Farmer at computer© Rex/FLPA

The government must ensure all farmers can access Defra’s online system for support payments, MPs have warned.

Plans to transform UK broadband are in danger of leaving farms and rural homes offline or languishing on slow connections, said the Environment, Food and Rural Affairs Committee.

See also: Rural broadband roll-out still too slow, say campaigners

MPs on the committee have been investigating the rollout of rural broadband and the government’s “digital-only” move to make more services available online rather than on paper.

“Ensuring that all farmers are able to access the new online-only CAP applications later this year is absolutely vital.”
Anne McIntosh, Efra

Their findings were published in a Rural Broadband and Digital Services report on Tuesday (3 February).

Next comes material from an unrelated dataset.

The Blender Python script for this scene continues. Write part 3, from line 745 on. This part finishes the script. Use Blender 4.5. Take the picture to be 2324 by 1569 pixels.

The committee fears hard-to-reach rural communities are being overlooked in the race to upgrade basic broadband to superfast connections for 95% of the country’s premises by 2017.

From 1 January 2015, all CAP funding applications must be made online only. This is part of a wider government policy for services to become digital by default.

Committee chairman Anne McIntosh said: “Farmers are key drivers of the rural economy.

“Ensuring that all farmers are able to access the new online-only CAP applications later this year is absolutely vital.”

The new CAP represented a change in the system and delivery by the government’s Rural Payments Agency, said Ms McIntosh.

“Defra and the RPA must draw on lessons learned in the past to minimise the risk of further disallowance and also ensure that all farmers have adequate access to the system.”

The report raises fears that a focus on improving access for most of the country may leave a minority with little or no ability to use key government services delivered only or mainly online.

Government plans to transform broadband require 95% of premises to have superfast speeds of 24m by 2017, although BT told the committee that the target might slip into 2018.

Ms McIntosh said: “People living in the hard-to-reach 5% of premises need the same access as the rest to online and digital services.

“There is a risk in the current approach that improving service for those who already have it will leave the rural farms, businesses and homes who have little or none even further behind.”